Step 8: Ultimate Beneficial Owner Statement
The company must identify its ultimate beneficial owners, thereby fulfilling the declaratory obligation with the Central Registry of Ultimate Beneficial Owners.
Step 9: Payment
The fees due for the incorporation are:
- €220 (pre-approved model of articles of association); or
- €360 (model of articles of association prepared by the shareholders).

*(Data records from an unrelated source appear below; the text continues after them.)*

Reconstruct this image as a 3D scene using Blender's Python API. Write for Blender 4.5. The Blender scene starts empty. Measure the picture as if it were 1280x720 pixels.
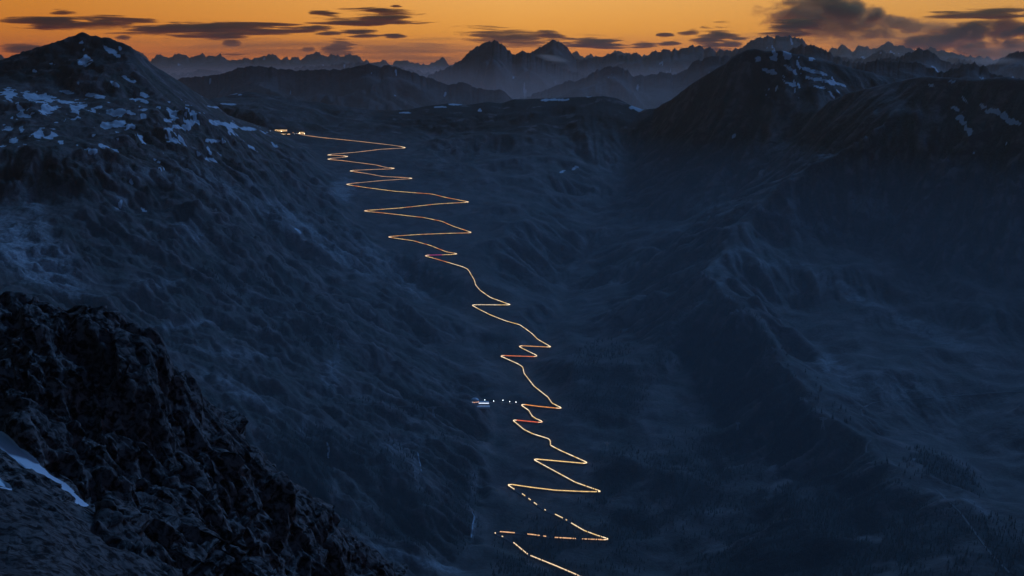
import bpy, bmesh, math, random
import numpy as np
from mathutils import Vector, geometry

SC = bpy.context.scene
COL = SC.collection
R = math.radians
random.seed(5)
rng = np.random.default_rng(11)

# ------------------------------------------------------------------ camera, sky, sun, exposure
CZ = 1650.0            # camera height above the level of the lowest valley floor
F = 1758.0             # focal length in pixels of the 1280 wide photograph
PITCH = R(8.9)
cam_data = bpy.data.cameras.new('camera')
cam = bpy.data.objects.new('camera', cam_data)
COL.objects.link(cam)
cam.location = (0, 0, CZ)
cam.rotation_euler = (R(90) - PITCH, 0, 0)
cam_data.sensor_width = 36.0
cam_data.lens = 36.0 * F / 1280.0
cam_data.clip_start = 1.0
cam_data.clip_end = 400000.0
SC.camera = cam

world = bpy.data.worlds.new('World')
SC.world = world
world.use_nodes = True
wn, wl = world.node_tree.nodes, world.node_tree.links
wn.clear()


def wnode(t, **kw):
    n = wn.new(t)
    for k, v in kw.items():
        setattr(n, k, v)
    return n


w_out = wnode('ShaderNodeOutputWorld')
bg = wnode('ShaderNodeBackground')
bg.inputs['Strength'].default_value = 1.0
wl.new(bg.outputs[0], w_out.inputs['Surface'])
tc = wnode('ShaderNodeTexCoord')
sep = wnode('ShaderNodeSeparateXYZ')
wl.new(tc.outputs['Generated'], sep.inputs[0])


def wmath(op, a, b=None, clamp=False):
    n = wnode('ShaderNodeMath', operation=op, use_clamp=clamp)
    for i, x in enumerate((a, b)):
        if x is None:
            continue
        if isinstance(x, (int, float)):
            n.inputs[i].default_value = x
        else:
            wl.new(x, n.inputs[i])
    return n.outputs[0]


def wramp(fac, stops):
    n = wnode('ShaderNodeValToRGB')
    cr = n.color_ramp
    while len(cr.elements) < len(stops):
        cr.elements.new(0.5)
    for e, (p, c) in zip(cr.elements, stops):
        e.position = p
        e.color = (c[0], c[1], c[2], 1)
    wl.new(fac, n.inputs[0])
    return n.outputs['Color']


def wmix(fac, a, b):
    n = wnode('ShaderNodeMix', data_type='RGBA')
    wl.new(fac, n.inputs[0])
    wl.new(a, n.inputs[6])
    wl.new(b, n.inputs[7])
    return n.outputs[2]


# dusk sky: the sun is just under the western horizon (ahead, a little right); elevation in degrees / 90
elev = wmath('MULTIPLY', wmath('ARCSINE', sep.outputs['Z']), 2 / math.pi)
e_root = wmath('POWER', wmath('MAXIMUM', elev, 0.0), 0.5)       # sqrt spreads the band next to the horizon
west = wramp(e_root, [
    (0.00, (0.72, 0.19, 0.020)),
    (0.085, (0.92, 0.29, 0.018)),
    (0.125, (0.98, 0.40, 0.035)),
    (0.175, (0.90, 0.43, 0.085)),
    (0.26, (0.33, 0.19, 0.10)),
    (0.38, (0.075, 0.095, 0.15)),
    (0.60, (0.010, 0.044, 0.120)),
    (1.00, (0.004, 0.032, 0.110))])
east = wramp(e_root, [
    (0.00, (0.005, 0.015, 0.040)),
    (0.30, (0.005, 0.020, 0.060)),
    (0.60, (0.006, 0.030, 0.095)),
    (1.00, (0.004, 0.032, 0.110))])
# azimuth from the afterglow
sx, sy = math.sin(R(4)), math.cos(R(4))
dotp = wmath('ADD', wmath('MULTIPLY', sep.outputs['X'], sx), wmath('MULTIPLY', sep.outputs['Y'], sy))
azf = wmath('POWER', wmath('MULTIPLY', wmath('ADD', dotp, 1.0), 0.5, True), 2.6, True)
sky_col = wmix(azf, east, west)
# left of the glow the band is a deeper orange, right of it paler
side = wmath('MULTIPLY_ADD', sep.outputs['X'], 1.6)
side.node.inputs[2].default_value = 0.5
side.node.use_clamp = True
tint = wramp(side, [(0.0, (0.82, 0.60, 0.28)), (0.5, (1.02, 1.04, 1.15)), (1.0, (0.84, 0.86, 0.95))])
mulc = wnode('ShaderNodeMix', data_type='RGBA', blend_type='MULTIPLY')
mulc.inputs[0].default_value = 1.0
wl.new(sky_col, mulc.inputs[6])
wl.new(tint, mulc.inputs[7])
# faint Nishita twilight on top keeps the dome physically varied
nish = wnode('ShaderNodeTexSky', sky_type='NISHITA')
nish.sun_disc = False
nish.sun_elevation = R(-1.5)
nish.sun_rotation = R(4)
nm = wnode('ShaderNodeMix', data_type='RGBA', blend_type='MULTIPLY')
nm.inputs[0].default_value = 1.0
wl.new(nish.outputs[0], nm.inputs[6])
nm.inputs[7].default_value = (0.05, 0.05, 0.05, 1)
addc = wnode('ShaderNodeMix', data_type='RGBA', blend_type='ADD')
addc.inputs[0].default_value = 1.0
wl.new(mulc.outputs[2], addc.inputs[6])
wl.new(nm.outputs[2], addc.inputs[7])
wl.new(addc.outputs[2], bg.inputs['Color'])

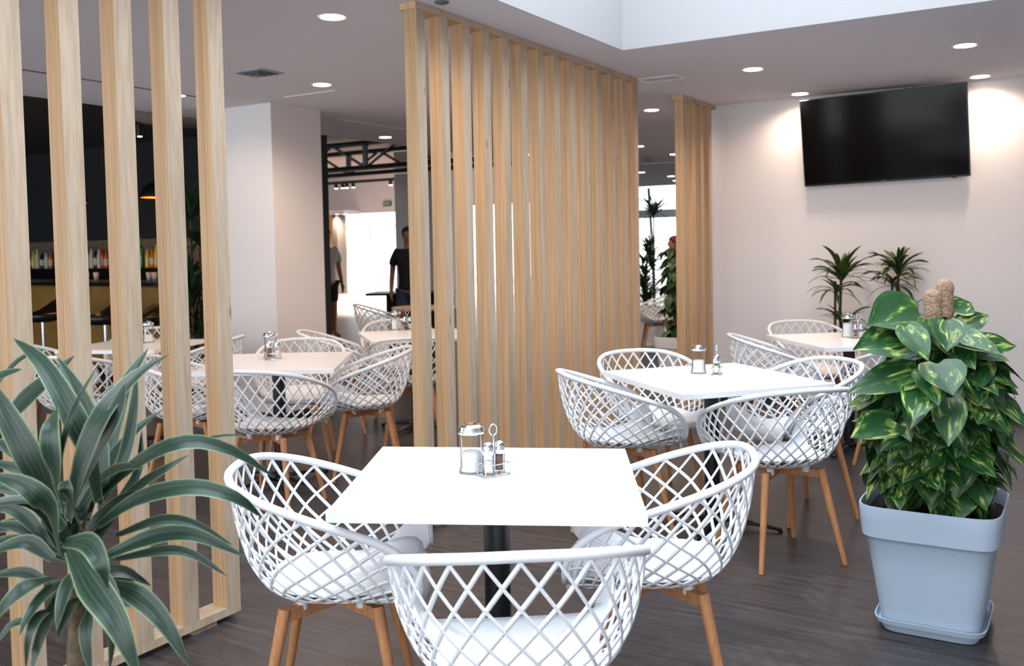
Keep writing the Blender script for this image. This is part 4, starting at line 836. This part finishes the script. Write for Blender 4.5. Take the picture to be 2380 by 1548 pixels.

In both cases, if the application is made with an urgency request, the costs are doubled.
Step 10: Next Steps
After submission by the applicant of the application for incorporation of the Online Company, the information will be validated by the competent services. Thereafter, the following steps will be carried out:
(i) E-mail notice to the applicant acknowledging the receipt of the request by the competent services;
(ii) In case irregularities are detected, the applicant receives an e-mail requesting the respective rectification, which must be done within 5 days. The rectification has an additional cost of €30 and is made through the Online Company 2.0 website on the Digital Justice Platform. If the rectification does not occur within the deadline mentioned, the registration becomes provisional or is refused;
(iii) E-mail notice to the applicant confirming the conclusion of the incorporation process;
(iv) Publication of the company’s registration online at the website of the Ministry of Justice;
(v) Notice to the tax authorities: the information of the CA (if appointed or assigned) is also made available so that they may submit the statement of commencement of activity. In the event the applicant did not appoint a CA during the Online Company process, this must be done within 15 days after the incorporation of the company so that the CA may submit the commencement of activity statement to the tax authorities;
(vi) Submission of the information on the company’s incorporation to the Social Security services;
(vii) Submission of the information to the Direção Geral da Política de Justiça (DGPJ): information related to the registration of companies to the National Institute of Statistics; and
(viii) After incorporation, the DNS.PT Association (Associação DNS.PT) issues, by e-mail, a user ID and password allowing the management of the Internet domain for the company’s website.
Step 11: Minutes Books
After the commercial registration of the incorporation is concluded, the company must prepare the minutes books in which the minutes of the resolutions of the general meeting and of the other corporate bodies (as applicable) shall be recorded.